I wouldn’t suggest that each of Wandelweiser’s works was a complete success. Manfred Werder’s ‘2010 (1)’ may have pushed things too far, lasting thirty minutes but possibly containing as many notes as musicians. And there were moments during these long pieces when I did wish the ICA had some more comfortable chairs. But to describe any of the Wandelweiser repertoire as boring would be – to push Cage a little further – unimaginative. There are very conspicuously more questions than answers in all of this music, but I struggle to see what’s wrong with that. Wandelweiser are radically unpatronising to their audience.
They were joined at Cut and Splice by another uncompromising collective, the Ireland-based group Grúpat. While they perhaps seemed a little more loosely connected than Wandelweiser, the key element which all their compositions shared was a commitment not uniquely to music, but just as much to visual or performance art. Violetta Mahon’s ‘Dream Diaries 1988-2008’ required the brave and artful Ensemble Ascolta to throw paper aeroplanes while pacing the room, intone passages of literary criticism in unison, and watch films on laptops wearing headphones.
All of Grúpat’s other contributions to the festival featured the singer Jennifer Walshe, whose virtuosity was unfailingly impressive. During various pieces she was made to play the ukulele, the violin and the tin whistle, to manipulate live electronics, and to interpret a spectacular array of graphic scores using extended vocal techniques. Alongside moving performances of eccentric works by Turf Boon and Ukeoirn O’Connor, one highlight was ‘The Wasistas of Thereswhere’, a piece by The Dowager Marchylove, who is the transvestite musical flâneur alter ego of performance artist Niall Quinlan. Involving some breathless recitation of text, multiphonics on a tin whistle, a kazoo, and some insanely fast Irish folk singing, the sound is built up through electronic looping to create a dense beautiful texture of white noise, like a heavenly radio – which is then suddenly turned off, leaving Walshe alone, singing her mad nonsense Irish song to herself. Here, and in a few other moments, the Grúpat performances transcended their slightly self-conscious impenetrability and created fascinating sonic/performative pieces.
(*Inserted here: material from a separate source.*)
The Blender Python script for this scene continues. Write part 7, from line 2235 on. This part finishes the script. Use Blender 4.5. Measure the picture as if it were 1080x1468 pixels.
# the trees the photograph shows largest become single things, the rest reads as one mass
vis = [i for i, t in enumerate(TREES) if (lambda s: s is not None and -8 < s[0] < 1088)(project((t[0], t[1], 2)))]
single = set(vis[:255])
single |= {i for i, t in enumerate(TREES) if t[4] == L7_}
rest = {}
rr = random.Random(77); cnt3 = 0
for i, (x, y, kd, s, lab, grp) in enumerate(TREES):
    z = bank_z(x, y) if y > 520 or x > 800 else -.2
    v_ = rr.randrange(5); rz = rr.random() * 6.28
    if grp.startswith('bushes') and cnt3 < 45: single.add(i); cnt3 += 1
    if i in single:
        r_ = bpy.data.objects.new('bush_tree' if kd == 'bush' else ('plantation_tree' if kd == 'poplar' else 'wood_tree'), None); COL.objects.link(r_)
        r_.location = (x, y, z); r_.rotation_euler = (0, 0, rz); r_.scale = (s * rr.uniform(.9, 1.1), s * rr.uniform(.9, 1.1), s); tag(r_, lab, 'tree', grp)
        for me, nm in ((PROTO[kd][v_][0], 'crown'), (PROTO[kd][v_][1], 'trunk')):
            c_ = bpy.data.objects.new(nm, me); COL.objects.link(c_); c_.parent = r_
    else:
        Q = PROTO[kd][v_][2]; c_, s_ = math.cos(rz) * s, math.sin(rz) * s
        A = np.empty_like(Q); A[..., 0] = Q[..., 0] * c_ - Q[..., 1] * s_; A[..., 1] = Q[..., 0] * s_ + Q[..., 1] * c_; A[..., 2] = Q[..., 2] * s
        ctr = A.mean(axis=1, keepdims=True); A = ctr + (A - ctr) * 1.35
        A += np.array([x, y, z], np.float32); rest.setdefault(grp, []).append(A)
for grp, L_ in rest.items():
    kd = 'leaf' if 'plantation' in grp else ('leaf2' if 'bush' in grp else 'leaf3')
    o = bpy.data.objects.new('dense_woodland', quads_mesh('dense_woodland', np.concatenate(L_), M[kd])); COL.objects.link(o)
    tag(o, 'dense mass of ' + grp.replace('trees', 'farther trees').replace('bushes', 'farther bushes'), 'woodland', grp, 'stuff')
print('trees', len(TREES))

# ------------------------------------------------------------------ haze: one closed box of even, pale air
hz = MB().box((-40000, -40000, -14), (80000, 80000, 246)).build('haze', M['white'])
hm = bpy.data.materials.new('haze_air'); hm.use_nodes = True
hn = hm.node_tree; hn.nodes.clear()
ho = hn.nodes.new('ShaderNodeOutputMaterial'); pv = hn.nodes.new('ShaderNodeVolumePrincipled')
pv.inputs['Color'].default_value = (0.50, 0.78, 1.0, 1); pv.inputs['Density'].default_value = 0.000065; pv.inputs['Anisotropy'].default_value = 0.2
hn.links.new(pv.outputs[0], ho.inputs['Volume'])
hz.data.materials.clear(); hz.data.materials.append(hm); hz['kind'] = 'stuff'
The festival also featured a visual exhibition by members of Grúpat in the ICA Studio, during which the audience was ‘strongly encouraged’ to eat some traditional Irish tea brack. The display was useful in fleshing out some of the composers’ profiles and giving a better sense of Grúpat’s truly broad perspective. It was also fascinating to learn about the mysterious figure of Caoimhín Breathnach, a reclusive ‘outsider artist’ whose works are slowly starting to draw attention since his death in 2009, when a lifetime’s artistic output was found in his cottage. One practice of his was apparently to record sounds onto tapes and then bury these tapes, before digging them up again in accordance with the astronomical calendar.
The story of Breathnach may push the boundaries of eccentricity about as far as they can reasonably go, but ultimately what his odd ritualistic treatment of tapes offers is yet another completely original interpretation of music. There are perhaps few discernible similarities in artistic approach between the members of Grúpat and Wandelweiser, but what they presented together at the Cut and Splice festival was a real sense of the broadness of ‘music’ as a category, its openness to any number of interpretations or definitions. In ‘La Solennité des Silences’ Eva-Maria Houben of Wandelweiser found music in silence. Violetta Mahon found music in having a paper aeroplane thrown at a cellist. None of them can have been wrong.
Extracts from the Cut and Splice festival can be heard on BBC iPlayer till Sunday 13 November.